Magnanimous Zionists should save the New Imperial Hotel and Jaffa Gate

Beware. Jerusalem’s history is under attack. Venerable, family-run institutions are threatened. Our holy city’s charming yet delicate urban and spiritual ecosystem risks being disrupted.

Magnanimous Zionists should save the New Imperial Hotel and Jaffa Gate (photo credit: Wikimedia Commons)
Magnanimous Zionists should save the New Imperial Hotel and Jaffa Gate
(photo credit: Wikimedia Commons)
Dear Ateret Cohanim leaders, Israeli politicians with power in this matter and fellow Zionists,
Beware. Jerusalem’s history is under attack. Venerable, family-run institutions are threatened. Our holy city’s charming yet delicate urban and spiritual ecosystem risks being disrupted. Ateret Cohanim should drop its battle to destroy the New Imperial Hotel. Israeli leaders and Jerusalem municipal officials should step in if they can, while the rest of us should stand up, because we must.
Jerusalem is a patchwork of layers, corners, stories, villages, families. We’re all responsible for its historical preservation. We need stronger city leadership to protect key sites and neighborhoods representing every phase of Jerusalem’s storied past.
In an old-new city that’s forever growing – and excavating – it gets confusing. But we resented Islam’s tradition of imposing mosques on Jewish and Christian holy sites. We mourned Jordan’s violent attempts to eliminate the Jewish presence, when it illegally occupied east Jerusalem starting in 1949. Israel has chosen the opposite path of mutual respect and creative preservation to nurture Jerusalem as an international ecumenical treasure.
It must continue.
I want a strong Jewish presence in the Old City, without squeezing others out. With Jewish, Christian, Muslim and Armenian Quarters, Jerusalem exemplifies the City of Peace, which Israel safeguards gloriously.
One Jerusalem gem dominates the Jaffa Gate area. When the Grand New Hotel was built in 1884, excavations uncovered traces of the Roman conquest, of Herod’s “second wall,” of a cistern which locals declared the pool Batsheva bathed in when she caught King David’s eye.
This Grand New Hotel hosted notable pilgrims, including Kaiser Wilhelm II in 1898, and Gen.

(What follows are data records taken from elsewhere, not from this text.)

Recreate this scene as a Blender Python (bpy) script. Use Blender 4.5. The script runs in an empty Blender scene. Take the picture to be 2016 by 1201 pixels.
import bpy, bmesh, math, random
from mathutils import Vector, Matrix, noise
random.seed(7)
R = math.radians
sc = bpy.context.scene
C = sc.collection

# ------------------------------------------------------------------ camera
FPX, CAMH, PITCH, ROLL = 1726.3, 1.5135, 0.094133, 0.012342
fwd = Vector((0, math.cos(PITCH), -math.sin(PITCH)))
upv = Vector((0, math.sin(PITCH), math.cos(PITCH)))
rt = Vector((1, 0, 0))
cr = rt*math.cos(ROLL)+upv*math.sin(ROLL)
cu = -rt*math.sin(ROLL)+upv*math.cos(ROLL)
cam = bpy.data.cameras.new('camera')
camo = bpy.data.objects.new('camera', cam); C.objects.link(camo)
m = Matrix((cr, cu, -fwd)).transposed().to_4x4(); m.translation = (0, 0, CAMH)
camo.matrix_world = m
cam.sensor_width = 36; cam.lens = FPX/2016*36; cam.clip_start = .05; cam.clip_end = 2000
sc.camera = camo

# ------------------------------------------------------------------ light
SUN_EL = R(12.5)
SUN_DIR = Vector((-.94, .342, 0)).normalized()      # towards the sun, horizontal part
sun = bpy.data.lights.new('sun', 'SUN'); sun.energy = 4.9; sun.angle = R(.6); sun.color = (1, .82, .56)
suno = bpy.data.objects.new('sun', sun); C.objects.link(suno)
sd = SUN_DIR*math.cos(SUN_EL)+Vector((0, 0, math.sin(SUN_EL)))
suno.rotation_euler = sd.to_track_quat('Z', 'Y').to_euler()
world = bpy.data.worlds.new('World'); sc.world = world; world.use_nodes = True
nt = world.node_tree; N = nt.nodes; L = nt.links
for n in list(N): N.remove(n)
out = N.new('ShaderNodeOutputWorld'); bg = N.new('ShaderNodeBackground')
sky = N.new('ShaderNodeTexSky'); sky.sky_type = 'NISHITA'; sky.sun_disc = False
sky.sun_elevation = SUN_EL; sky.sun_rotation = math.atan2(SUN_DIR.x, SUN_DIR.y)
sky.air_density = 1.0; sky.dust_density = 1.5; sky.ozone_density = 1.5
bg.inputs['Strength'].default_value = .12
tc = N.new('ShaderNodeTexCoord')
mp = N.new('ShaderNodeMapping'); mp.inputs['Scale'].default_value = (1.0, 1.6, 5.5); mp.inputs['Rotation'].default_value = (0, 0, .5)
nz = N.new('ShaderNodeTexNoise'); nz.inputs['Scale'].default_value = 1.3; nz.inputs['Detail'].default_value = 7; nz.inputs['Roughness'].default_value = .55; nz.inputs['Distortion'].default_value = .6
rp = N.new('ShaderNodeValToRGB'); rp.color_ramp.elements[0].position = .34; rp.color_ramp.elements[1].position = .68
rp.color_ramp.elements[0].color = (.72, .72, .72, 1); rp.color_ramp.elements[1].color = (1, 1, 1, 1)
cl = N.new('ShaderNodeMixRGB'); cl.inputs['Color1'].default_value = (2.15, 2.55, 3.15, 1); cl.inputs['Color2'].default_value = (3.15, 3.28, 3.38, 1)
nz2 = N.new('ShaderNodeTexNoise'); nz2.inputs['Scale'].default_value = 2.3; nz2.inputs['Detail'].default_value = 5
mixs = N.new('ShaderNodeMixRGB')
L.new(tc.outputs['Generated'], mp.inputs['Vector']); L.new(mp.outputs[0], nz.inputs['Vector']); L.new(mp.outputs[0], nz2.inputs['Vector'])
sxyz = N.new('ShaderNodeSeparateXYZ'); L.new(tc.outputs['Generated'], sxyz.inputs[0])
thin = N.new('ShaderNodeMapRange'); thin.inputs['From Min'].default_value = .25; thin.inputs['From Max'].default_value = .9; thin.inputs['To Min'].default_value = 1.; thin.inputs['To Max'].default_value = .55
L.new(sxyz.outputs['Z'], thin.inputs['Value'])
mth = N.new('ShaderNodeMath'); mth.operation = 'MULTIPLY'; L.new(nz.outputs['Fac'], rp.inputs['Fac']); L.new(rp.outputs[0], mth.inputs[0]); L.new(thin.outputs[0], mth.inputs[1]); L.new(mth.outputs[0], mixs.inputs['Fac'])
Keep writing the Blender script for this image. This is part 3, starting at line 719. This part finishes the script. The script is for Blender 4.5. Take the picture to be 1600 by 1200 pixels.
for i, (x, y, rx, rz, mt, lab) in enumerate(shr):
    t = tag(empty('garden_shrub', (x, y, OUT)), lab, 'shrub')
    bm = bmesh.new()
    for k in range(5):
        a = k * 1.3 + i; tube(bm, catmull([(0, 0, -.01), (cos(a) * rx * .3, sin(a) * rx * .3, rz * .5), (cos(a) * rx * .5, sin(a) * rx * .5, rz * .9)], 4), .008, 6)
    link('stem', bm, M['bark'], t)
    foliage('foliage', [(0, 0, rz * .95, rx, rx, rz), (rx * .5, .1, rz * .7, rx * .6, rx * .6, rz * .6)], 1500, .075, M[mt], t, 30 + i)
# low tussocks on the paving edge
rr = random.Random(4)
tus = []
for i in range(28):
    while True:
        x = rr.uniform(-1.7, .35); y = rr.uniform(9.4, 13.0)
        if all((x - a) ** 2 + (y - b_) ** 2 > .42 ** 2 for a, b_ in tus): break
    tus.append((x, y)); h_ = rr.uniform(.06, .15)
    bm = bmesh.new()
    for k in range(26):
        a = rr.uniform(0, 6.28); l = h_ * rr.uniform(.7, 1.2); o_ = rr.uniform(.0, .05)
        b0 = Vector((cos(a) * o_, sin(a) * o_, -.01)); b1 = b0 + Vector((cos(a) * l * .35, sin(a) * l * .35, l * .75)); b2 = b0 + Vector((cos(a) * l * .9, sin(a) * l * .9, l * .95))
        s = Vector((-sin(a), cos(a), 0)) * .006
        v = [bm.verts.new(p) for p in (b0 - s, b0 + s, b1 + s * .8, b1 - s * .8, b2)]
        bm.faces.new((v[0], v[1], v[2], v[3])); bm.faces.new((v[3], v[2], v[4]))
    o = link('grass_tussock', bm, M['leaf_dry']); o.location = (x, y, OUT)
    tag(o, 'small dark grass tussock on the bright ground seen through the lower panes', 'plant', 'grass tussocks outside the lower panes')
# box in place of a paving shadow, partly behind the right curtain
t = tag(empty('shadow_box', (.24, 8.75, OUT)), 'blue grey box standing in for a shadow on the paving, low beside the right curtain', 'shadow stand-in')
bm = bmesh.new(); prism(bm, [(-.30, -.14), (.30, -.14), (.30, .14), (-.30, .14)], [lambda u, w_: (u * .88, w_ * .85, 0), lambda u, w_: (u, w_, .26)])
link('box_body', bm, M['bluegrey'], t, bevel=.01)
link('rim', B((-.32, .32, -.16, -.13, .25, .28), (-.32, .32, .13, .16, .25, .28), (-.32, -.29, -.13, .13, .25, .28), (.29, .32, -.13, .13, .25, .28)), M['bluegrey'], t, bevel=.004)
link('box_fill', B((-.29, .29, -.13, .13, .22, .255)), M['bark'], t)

Edmund Allenby in 1918. Mohammad Dajani began running the hotel in 1949, renting what he renamed the Citadel Hotel from its owner, the Greek Orthodox Patriarchate.
Now the New Imperial Hotel, it still throbs with history. A Dajani grandson recently restored the lovely stone walls: historic bric-a-brac leaps off them in the hotel’s expansive halls and sitting areas. Dajani’s office, occupied by his son Abu el-Walid Dajani, is majestically cluttered with historic photos.
“Dajani” is a legendary Jerusalem family, keepers of the keys to King David’s Tomb for 800 years. In 2014, Walid’s nephew Dr. Mohammed S. Dajani, an activist for Muslim moderation – Wasatia – accompanied 27 Palestinian students to Auschwitz. Furious, the university union he never belonged to fired him. Hooligans burned his car.
The family hotel and the neighboring Petra Hotel are Palestinian landmarks, Jerusalem landmarks – making them precious to me as a Jerusalemite, an Israeli, a Zionist. The same Ateret Cohanim real estate grab threatens both hotels.
I leave the sordid story of disgraced church officials now on the lam, shell corporations, and tapes suggesting bribery, to the Patriarchate, which is suing to invalidate the 2005 deal offering a 99-year-lease for a preposterously low price, $1.25 million. I leave the second legal question regarding the Dajanis’ tenancy rights to continue operating the hotel, as they have since 1949, to lawyers. I leave the diplomatic questions to experts like Maj.-Gen. (res.) Giora Eiland, the former National Security Council director, who warned that ruining the Jaffa Gate vibe “might create a crisis for relations between Israel and the Christian world” while alienating Vladimir Putin, too.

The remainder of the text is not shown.